Rashi Diagrams
A while back, I read a Ḥakirah article about Diagrams in Rashi’s commentary. And then, in a Gittin daf yomi shiur for Gittin 7b, I happened to glance at different gemaras, the diagrams they had, and how they differed.
So, we can start with the plain old Vilna Shas. Venice doesn’t have, but the Vilna does, for two different Rashis. First, how a strip goes out from Acco to the north until it reaches Keziv:
and the second is about Rav Pappa’s statement about east of the mesilah:
I noticed that in the print Artscroll, they had redone these Rashi illustrastions to make them crisper, with sharper closed lines. I don’t have an image.

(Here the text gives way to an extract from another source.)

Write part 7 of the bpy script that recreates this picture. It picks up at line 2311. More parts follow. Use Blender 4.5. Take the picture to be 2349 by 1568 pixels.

But, in my Artscroll app, running on Androis, here are the two images, which are still different from the printed Artscroll:
and then, even though they had these other Rashi diagrams, whose purpose was to reimagine the specific Rashi content, they were freer in the footnotes to put whatever diagrams they felt like.
These diagrams put North where we expect it, upward:
Meanwhile, I regularly use the old Hebrew Steinsaltz gemaras. He kept the Rashi diagrams, but they look slightly crisper.
The Steinsaltz Center used to have downloadable (but locked for printing) PDFs for each day of daf yomi, but they recently created a new and improved Portal, where these are PDFs are no longer available, just the sampler of the first five pages for a masechet.
This is me kvetching: I must admit that I liked the Hebrew PDFs more. It had its own tzurat hadaf, where it was natural to quickly move your eyes from the central gemara column to this or that commentary, or to the further margins or bottom of the page for notes of various sorts. Internet portals provide for a different learning experience. Sure, React or Bootstrap will format and rearrange the content nicely on the screen, but it doesn’t match the concrete book-reading experience, especially for something like Talmud.
The portal does not (yet?) include any of Rav Steinsaltz’s own diagrams. However, under Rashi, they do include the Rashi diagrams. As you can see, they take the old Vilna Rashi diagrams.